Copy out all the entries exactly.
— start Listing —
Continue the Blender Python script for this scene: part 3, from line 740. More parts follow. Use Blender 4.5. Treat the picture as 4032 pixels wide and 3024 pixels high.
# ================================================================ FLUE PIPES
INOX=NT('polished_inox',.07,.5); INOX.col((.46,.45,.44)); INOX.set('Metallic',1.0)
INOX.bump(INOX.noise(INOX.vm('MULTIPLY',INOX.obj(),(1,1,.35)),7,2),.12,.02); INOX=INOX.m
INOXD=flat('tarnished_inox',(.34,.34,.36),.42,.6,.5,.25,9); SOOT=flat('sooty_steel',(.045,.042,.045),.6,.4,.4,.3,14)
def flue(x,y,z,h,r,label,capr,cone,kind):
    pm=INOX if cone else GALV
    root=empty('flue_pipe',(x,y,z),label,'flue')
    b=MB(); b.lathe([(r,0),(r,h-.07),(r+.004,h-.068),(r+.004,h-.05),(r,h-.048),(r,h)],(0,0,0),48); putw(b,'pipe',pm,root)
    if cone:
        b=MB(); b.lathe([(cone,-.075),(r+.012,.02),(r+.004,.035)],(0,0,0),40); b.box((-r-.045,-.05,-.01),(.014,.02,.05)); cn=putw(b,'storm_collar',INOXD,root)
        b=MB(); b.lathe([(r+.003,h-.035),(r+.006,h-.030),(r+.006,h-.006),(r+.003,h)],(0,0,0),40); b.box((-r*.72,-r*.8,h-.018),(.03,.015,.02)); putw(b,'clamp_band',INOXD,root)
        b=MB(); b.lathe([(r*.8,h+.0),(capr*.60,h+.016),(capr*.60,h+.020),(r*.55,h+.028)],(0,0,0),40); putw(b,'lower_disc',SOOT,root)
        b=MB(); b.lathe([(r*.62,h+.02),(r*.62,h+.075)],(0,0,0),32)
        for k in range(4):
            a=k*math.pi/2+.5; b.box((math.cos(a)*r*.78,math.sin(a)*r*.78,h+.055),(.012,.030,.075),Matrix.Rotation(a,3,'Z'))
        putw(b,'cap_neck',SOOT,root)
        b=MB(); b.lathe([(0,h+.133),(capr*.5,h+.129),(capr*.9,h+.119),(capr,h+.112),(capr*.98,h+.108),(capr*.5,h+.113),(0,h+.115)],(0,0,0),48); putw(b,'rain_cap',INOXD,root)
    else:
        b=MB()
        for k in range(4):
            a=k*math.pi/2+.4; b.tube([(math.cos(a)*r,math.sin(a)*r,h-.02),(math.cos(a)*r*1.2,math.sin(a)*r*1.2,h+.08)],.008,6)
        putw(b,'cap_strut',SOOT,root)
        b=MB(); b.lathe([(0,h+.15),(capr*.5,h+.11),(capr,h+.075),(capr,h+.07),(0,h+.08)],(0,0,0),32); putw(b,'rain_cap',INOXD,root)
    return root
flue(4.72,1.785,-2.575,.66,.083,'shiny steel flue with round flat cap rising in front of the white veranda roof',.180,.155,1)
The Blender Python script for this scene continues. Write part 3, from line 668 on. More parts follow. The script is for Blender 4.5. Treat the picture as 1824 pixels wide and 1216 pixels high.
— end Listing —
=== Result ===
Continue the Blender Python script for this scene: part 3, from line 740. More parts follow. Use Blender 4.5. Treat the picture as 4032 pixels wide and 3024 pixels high.
# ================================================================ FLUE PIPES
INOX=NT('polished_inox',.07,.5); INOX.col((.46,.45,.44)); INOX.set('Metallic',1.0)
INOX.bump(INOX.noise(INOX.vm('MULTIPLY',INOX.obj(),(1,1,.35)),7,2),.12,.02); INOX=INOX.m
INOXD=flat('tarnished_inox',(.34,.34,.36),.42,.6,.5,.25,9); SOOT=flat('sooty_steel',(.045,.042,.045),.6,.4,.4,.3,14)
def flue(x,y,z,h,r,label,capr,cone,kind):
    pm=INOX if cone else GALV
    root=empty('flue_pipe',(x,y,z),label,'flue')
    b=MB(); b.lathe([(r,0),(r,h-.07),(r+.004,h-.068),(r+.004,h-.05),(r,h-.048),(r,h)],(0,0,0),48); putw(b,'pipe',pm,root)
    if cone:
        b=MB(); b.lathe([(cone,-.075),(r+.012,.02),(r+.004,.035)],(0,0,0),40); b.box((-r-.045,-.05,-.01),(.014,.02,.05)); cn=putw(b,'storm_collar',INOXD,root)
        b=MB(); b.lathe([(r+.003,h-.035),(r+.006,h-.030),(r+.006,h-.006),(r+.003,h)],(0,0,0),40); b.box((-r*.72,-r*.8,h-.018),(.03,.015,.02)); putw(b,'clamp_band',INOXD,root)
        b=MB(); b.lathe([(r*.8,h+.0),(capr*.60,h+.016),(capr*.60,h+.020),(r*.55,h+.028)],(0,0,0),40); putw(b,'lower_disc',SOOT,root)
        b=MB(); b.lathe([(r*.62,h+.02),(r*.62,h+.075)],(0,0,0),32)
        for k in range(4):
            a=k*math.pi/2+.5; b.box((math.cos(a)*r*.78,math.sin(a)*r*.78,h+.055),(.012,.030,.075),Matrix.Rotation(a,3,'Z'))
        putw(b,'cap_neck',SOOT,root)
        b=MB(); b.lathe([(0,h+.133),(capr*.5,h+.129),(capr*.9,h+.119),(capr,h+.112),(capr*.98,h+.108),(capr*.5,h+.113),(0,h+.115)],(0,0,0),48); putw(b,'rain_cap',INOXD,root)
    else:
        b=MB()
        for k in range(4):
            a=k*math.pi/2+.4; b.tube([(math.cos(a)*r,math.sin(a)*r,h-.02),(math.cos(a)*r*1.2,math.sin(a)*r*1.2,h+.08)],.008,6)
        putw(b,'cap_strut',SOOT,root)
        b=MB(); b.lathe([(0,h+.15),(capr*.5,h+.11),(capr,h+.075),(capr,h+.07),(0,h+.08)],(0,0,0),32); putw(b,'rain_cap',INOXD,root)
    return root
flue(4.72,1.785,-2.575,.66,.083,'shiny steel flue with round flat cap rising in front of the white veranda roof',.180,.155,1)
The Blender Python script for this scene continues. Write part 3, from line 668 on. More parts follow. The script is for Blender 4.5. Treat the picture as 1824 pixels wide and 1216 pixels high.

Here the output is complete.